10.L’auteure mentionne qu’elle est, elle aussi, activement recherchée par la police et les Imbonerakure en raison de l’engagement politique de son mari et parce que les autorités pensent qu’elle sait où celui-ci se trouve. À cet égard, elle a présenté un « avis de recherche » à son nom à elle, émis par le sous-commissariat de police judiciaire du poste de Musaga et daté du 28 février 2017.

11.En dépit de ce qui précède, les autorités suédoises ont considéré que « la preuve écrite soumise par l’auteure dans son dossier [était] simple [et avait] dès lors une faible valeur probante » et les informations qu’elle a communiquées n’ont « pas été jugée[s] suffisante[s] pour démontrer de manière plausible qu’elle avait besoin de protection ». Quelles pièces aurait donc dû produire l’auteure ? Une copie de l’« avis de recherche » certifiée par un agent public burundais (un notaire, peut-être), alors qu’elle se trouvait déjà en Suède à l’époque ?

12.L’Office national suédois des migrations a même considéré que les quelques explications fournies par l’auteure n’étaient pas satisfaisantes, sachant que son mari avait eu un poste à plein temps au sein du parti pendant plusieurs années et qu’ils avaient vécu ensemble dans la peur d’être tués du fait de ces activités. Cela permet-il toutefois d’exclure le fait que l’auteure et son mari risquent actuellement, au moins depuis 2015 (voir par. 5 ci‑dessus), d’être tués ou gravement blessés une fois renvoyés au Burundi ?

13. Compte tenu de tous ces facteurs − à savoir la situation politique au Burundi, avec un Président qui s’accroche au pouvoir en dépit des dispositions de la Constitution et des autorités qui persécutent les opposants politiques et les membres de leur famille, la situation reconnue de conflit armé interne et le fait que l’auteure est une femme appartenant à l’ethnie tutsie, qu’elle fait l’objet d’un « avis de recherche » émis par la police judiciaire et que son mari est activement recherché pour participation à un mouvement insurrectionnel, ce qui peut leur faire courir, à eux deux, un risque d’emprisonnement et même de mort −, les autorités suédoises pouvaient-elles vraiment conclure que l’auteure ne courait pas personnellement un risque si elle était renvoyée dans son pays d’origine ? Je ne saurais, en toute honnêteté, tirer des conclusions aussi directes.

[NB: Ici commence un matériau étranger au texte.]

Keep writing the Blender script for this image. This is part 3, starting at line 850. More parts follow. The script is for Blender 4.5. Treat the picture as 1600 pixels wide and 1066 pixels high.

14.On peut certes se poser la question de savoir si l’appréciation faite et les conclusions rendues par les autorités nationales étaient de toute évidence arbitraires ou manifestement entachées d’erreurs ou qu’elles ont constitué un déni de justice, mais il n’en reste pas moins que l’auteure court personnellement un risque élevé et réel de subir un préjudice irréparable si elle est renvoyée au Burundi dans les circonstances actuelles. En conséquence, j’aurais conclu que la communication fait apparaître, à tout le moins, une violation de l’article 7 du Pacte.